◆ SHORT EXERCISE: Extract each line of the records below that contains the word "This".

◆ DATASET RECORDS:
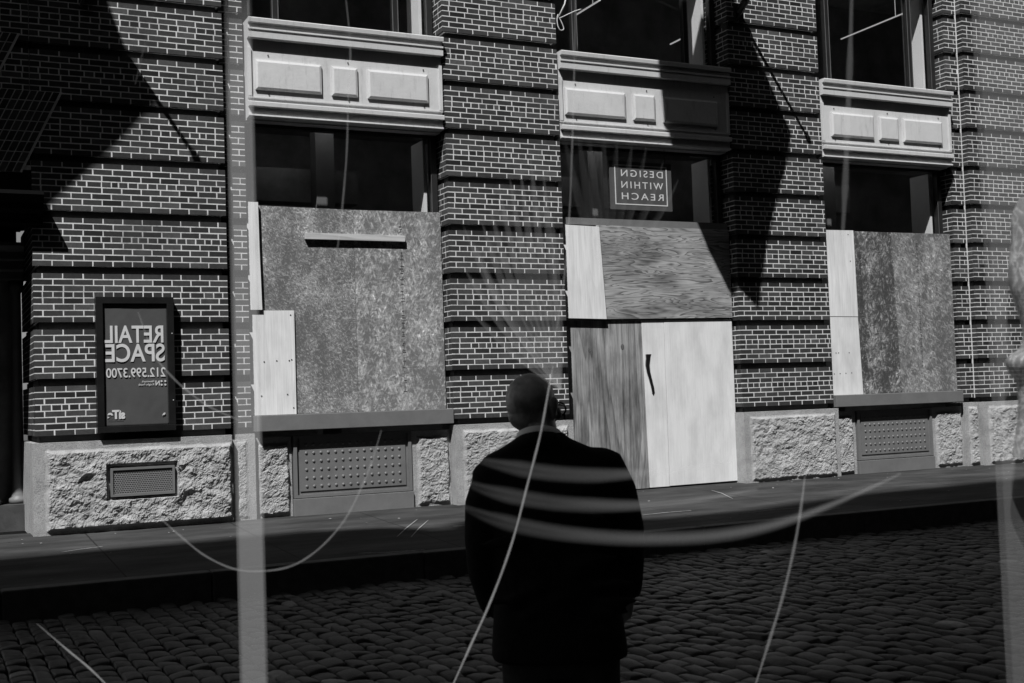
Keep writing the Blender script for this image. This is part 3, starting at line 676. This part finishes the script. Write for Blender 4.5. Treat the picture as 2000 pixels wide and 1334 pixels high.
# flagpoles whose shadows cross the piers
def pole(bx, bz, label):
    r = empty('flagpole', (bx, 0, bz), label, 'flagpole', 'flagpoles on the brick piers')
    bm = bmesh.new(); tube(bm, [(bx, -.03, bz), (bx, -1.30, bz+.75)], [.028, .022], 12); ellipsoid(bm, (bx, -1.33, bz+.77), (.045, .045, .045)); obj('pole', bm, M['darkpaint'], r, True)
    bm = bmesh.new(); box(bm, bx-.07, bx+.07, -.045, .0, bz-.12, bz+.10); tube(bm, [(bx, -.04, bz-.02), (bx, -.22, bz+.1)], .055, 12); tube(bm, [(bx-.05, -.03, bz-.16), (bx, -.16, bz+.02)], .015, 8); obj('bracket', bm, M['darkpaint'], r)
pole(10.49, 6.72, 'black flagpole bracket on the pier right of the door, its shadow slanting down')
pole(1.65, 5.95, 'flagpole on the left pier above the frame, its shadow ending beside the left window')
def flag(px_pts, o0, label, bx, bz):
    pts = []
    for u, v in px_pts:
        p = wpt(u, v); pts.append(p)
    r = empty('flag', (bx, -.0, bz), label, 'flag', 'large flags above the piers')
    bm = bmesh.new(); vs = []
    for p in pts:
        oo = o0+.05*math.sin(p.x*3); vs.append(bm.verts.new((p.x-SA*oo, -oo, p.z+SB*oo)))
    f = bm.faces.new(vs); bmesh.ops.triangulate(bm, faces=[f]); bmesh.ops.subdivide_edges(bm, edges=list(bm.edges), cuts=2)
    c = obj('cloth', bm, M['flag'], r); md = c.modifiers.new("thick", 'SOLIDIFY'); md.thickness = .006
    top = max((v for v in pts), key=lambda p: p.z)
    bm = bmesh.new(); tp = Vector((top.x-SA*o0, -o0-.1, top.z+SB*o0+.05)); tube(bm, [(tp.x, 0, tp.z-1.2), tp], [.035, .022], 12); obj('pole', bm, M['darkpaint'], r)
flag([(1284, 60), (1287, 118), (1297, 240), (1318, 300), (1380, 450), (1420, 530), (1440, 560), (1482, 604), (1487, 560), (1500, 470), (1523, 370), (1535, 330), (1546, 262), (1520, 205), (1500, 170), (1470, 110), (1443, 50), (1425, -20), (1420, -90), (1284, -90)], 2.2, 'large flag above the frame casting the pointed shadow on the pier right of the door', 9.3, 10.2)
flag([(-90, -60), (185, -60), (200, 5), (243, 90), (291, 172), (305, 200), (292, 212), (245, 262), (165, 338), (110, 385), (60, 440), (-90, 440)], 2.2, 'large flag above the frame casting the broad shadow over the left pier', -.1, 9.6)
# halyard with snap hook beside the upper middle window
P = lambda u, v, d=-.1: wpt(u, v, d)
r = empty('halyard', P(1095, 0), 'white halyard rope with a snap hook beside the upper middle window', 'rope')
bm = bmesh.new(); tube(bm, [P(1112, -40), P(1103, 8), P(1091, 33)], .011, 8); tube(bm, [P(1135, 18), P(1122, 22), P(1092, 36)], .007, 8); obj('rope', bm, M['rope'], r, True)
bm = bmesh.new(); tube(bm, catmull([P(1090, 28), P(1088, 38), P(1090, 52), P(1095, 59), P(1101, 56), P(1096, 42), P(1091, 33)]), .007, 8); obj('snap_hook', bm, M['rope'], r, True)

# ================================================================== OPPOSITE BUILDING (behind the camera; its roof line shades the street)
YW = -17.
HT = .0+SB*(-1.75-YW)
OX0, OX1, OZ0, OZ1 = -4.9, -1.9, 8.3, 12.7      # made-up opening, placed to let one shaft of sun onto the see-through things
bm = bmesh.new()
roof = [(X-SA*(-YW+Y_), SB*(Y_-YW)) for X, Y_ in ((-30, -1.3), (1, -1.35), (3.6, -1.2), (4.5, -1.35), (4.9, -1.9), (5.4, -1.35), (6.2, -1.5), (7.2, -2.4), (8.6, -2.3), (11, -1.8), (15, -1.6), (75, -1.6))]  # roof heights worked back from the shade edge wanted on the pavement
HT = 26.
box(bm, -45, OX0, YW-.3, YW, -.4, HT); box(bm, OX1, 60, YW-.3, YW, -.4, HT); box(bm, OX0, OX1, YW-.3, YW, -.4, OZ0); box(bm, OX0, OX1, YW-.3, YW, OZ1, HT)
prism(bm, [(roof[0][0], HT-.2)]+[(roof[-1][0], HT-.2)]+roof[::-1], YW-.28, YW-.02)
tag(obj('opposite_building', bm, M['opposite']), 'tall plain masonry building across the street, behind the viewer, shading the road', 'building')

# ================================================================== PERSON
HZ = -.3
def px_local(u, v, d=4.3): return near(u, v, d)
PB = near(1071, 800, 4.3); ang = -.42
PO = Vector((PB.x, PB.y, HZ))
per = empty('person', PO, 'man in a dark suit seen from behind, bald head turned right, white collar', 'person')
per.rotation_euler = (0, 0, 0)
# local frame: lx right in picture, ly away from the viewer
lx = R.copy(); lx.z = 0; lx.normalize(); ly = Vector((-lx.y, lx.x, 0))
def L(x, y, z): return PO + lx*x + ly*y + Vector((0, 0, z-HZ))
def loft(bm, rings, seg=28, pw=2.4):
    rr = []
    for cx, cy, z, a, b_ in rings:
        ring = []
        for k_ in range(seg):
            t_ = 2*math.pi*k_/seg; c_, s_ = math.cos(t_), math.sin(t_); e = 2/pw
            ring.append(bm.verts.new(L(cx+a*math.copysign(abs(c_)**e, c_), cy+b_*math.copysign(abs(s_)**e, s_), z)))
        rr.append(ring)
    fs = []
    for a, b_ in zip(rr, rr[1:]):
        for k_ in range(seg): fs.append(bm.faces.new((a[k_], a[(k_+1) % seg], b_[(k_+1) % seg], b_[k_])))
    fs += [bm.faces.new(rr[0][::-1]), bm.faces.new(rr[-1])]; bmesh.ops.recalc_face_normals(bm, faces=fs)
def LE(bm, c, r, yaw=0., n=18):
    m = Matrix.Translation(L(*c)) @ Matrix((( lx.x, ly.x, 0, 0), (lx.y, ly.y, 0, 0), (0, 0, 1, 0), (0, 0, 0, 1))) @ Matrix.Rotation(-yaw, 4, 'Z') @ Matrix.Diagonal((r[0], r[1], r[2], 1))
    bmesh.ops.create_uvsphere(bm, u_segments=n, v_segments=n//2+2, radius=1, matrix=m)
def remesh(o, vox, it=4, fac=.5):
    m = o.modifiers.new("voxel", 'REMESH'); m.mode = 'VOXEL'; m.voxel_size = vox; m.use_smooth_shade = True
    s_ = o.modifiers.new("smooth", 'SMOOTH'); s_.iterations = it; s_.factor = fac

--

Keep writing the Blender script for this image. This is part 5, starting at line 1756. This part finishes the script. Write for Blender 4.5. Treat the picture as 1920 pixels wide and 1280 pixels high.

==

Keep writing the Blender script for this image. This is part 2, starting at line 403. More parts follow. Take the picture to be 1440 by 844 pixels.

◆ EXERCISE RESULT:
Keep writing the Blender script for this image. This is part 3, starting at line 676. This part finishes the script. Write for Blender 4.5. Treat the picture as 2000 pixels wide and 1334 pixels high.
Keep writing the Blender script for this image. This is part 5, starting at line 1756. This part finishes the script. Write for Blender 4.5. Treat the picture as 1920 pixels wide and 1280 pixels high.
Keep writing the Blender script for this image. This is part 2, starting at line 403. More parts follow. Take the picture to be 1440 by 844 pixels.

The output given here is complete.